Covey starts by asking the question, “If you were to pause and think seriously about the ‘first things’ in your life--the three or four things that matter most--what would they be?” (p. 11). One of his strongest strategies to help answer this question is the analogy of the clock and the compass. The clock represents our commitments, appointments, schedules, goals, activities--what we do with and how we manage our time. The compass represents our vision, values, principles, mission, conscience, direction--what we feel is important and how we lead our lives (p. 19).

In an effort to close the gap between the clock and the compass, Covey turns to the field of “time management.” He introduces the concept of what could be called the three “generations” of time management (pp. 21-22). Each generation builds on the one before it and moves toward greater efficiency and control, even toward a fourth generation.

First Generation. The first generation is based on “reminders.” It’s “go with the flow,” but try to keep track of things you want to do with your time--write the report, attend the meeting, fix the car, clean out the garage. This generation is characterized by simple notes and checklists. If you’re in this generation, you carry these lists with you and refer to them so you don’t forget to do things. Hopefully, at the end of the day, you’ve accomplished many of the things that you set out to do and you can check them off your list. If those tasks are not accomplished, you put them on your list for tomorrow.

Second Generation. The second generation is one of “planning and preparation.” It’s characterized by calendars and appointment books. It’s efficiency, personal responsibility, and achievement in goal setting, planning ahead, and scheduling future activities and events. If you’re in this generation, you make appointments, write down commitments, identify deadlines, note where meetings will be held. You may even keep this in some kind of computer or network.

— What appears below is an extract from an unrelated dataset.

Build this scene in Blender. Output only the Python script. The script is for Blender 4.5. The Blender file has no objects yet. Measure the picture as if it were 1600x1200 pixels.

Third Generation. The third generation approach is “planning, prioritizing, and controlling.” If you’re in this generation, you’ve probably spent some time clarifying your values and priorities. You’ve asked yourself, “What do I want?” You’ve set long-, medium-, and short-range goals to obtain these values. You prioritize your activities on a daily basis. This generation is characterized by a wide variety of planners and organizers--electronic as well as paper-based--with detailed forms for daily planning.